How To Form The Turkish Past Tense

avatarMille Larsen
3 mins read

Last week, I talked about several things we can learn in Turkish just by looking at the login page from Yonja, the Turkish social network. I mostly talked about vocabulary, and showed how we can learn to understand a word's meaning and its use just from a login page.

I also mentioned the activity stream at the bottom of the page. That is what I want to look at further today, because it seems to have provided us with everything we need to learn a new verb tense!

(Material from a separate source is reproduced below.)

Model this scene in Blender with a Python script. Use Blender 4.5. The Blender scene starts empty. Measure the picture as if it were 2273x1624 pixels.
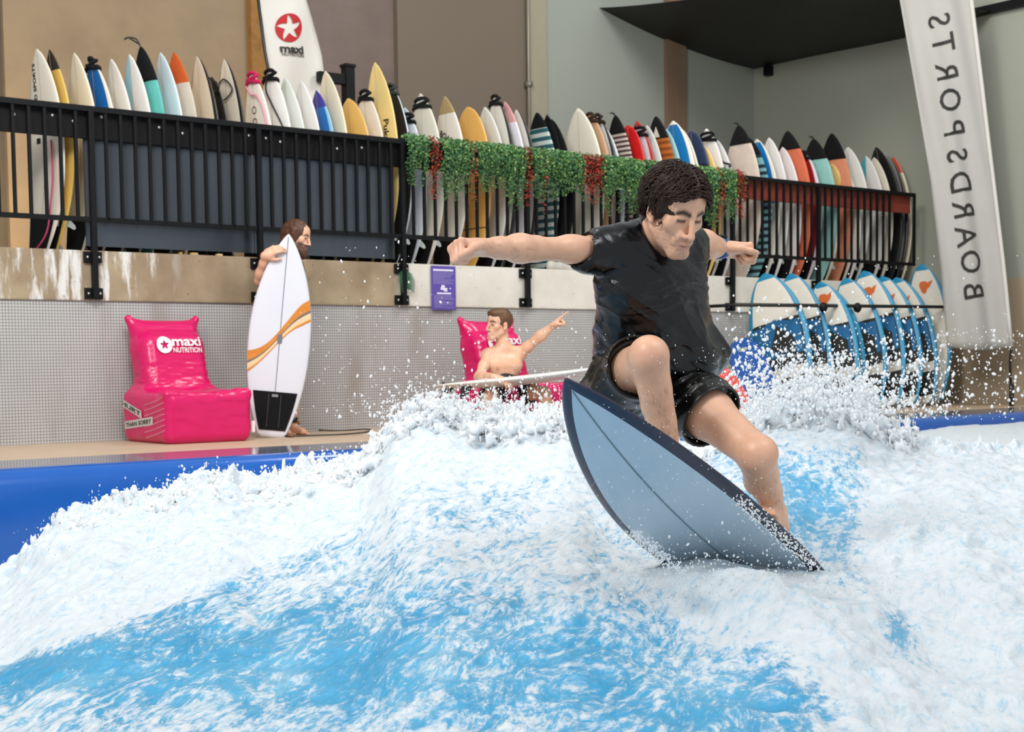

If we look at some examples of those updates, we see such things as:

  • yeni bir fotoğraf ekledi - added a new photo
  • bir itirafta bulundu - found a confession
  • bu itirafını destekledi - supported this confession
  • yeni bir blog yazdı - added a new blog
  • bu blogu beğendi - liked this blog
  • ile arkadaş oldular - is now friends with

In each case, we see a verb ending in -di, -dı, or -du. As always, I am assuming that these are really the same ending, with a mere difference of vowel harmony. It's starting to become somewhat natural for me to group similar sounding syllables together, mentally.

If I jump over to Sesli Sözlük and test some of these words out, I do indeed find that ekledi, bulundu, destekledi, yazdı, beğendi, and oldular have the verb roots eklemek, bulumak, desteklemek, yazmak, beǧenmek, and olmek. This seems to be a pretty clear indication that the -di ending indicates third-person past tense.

There are a couple of other things to ovserve here, too. First, in the case of oldular, the third-person singular was oldu. The -lar ending seems to have made it plural. I will be interested to find out if that's true and if so, whether or not I can do the same thing in first- and second-person.

The second interesting detail to notice here is that the word desteklemek (support) looks like eklemek (add) with the addition of dest- at the beginning. I'm betting that there is something to be learned from this.

Once again, a little experimentation at Sesli Sözlük reveals an answer: the word deste means bundle. So in Turkish, to support is to "add to the bundle". This is an interesting clue into Turkish mentality, as it seems to indicate support as "strength in numbers", rather than the idea of "holding from underneath" that one sees in Russian, for example, where поддержать (to support) is literally "to hold from beneath."

And speaking of experimentation... if we know that Turkish is agglutinative, and we know that -iyor makes verb action ongoing, let's try adding it in these past tenses and see if it is, officially, the imperfective. Google translates the phrase "Mehmet yeni bir blog yazdı" as "Jack wrote a new blog." And with a lot of experimentation (I'm still working out this vowel harmony thing) I was indeed able to change it to "Mehmet yeni bir blog yazıyordu", which Google says is "Jack was writing a new blog."

I don't know about you, but this Turkish language looks easier to me every day.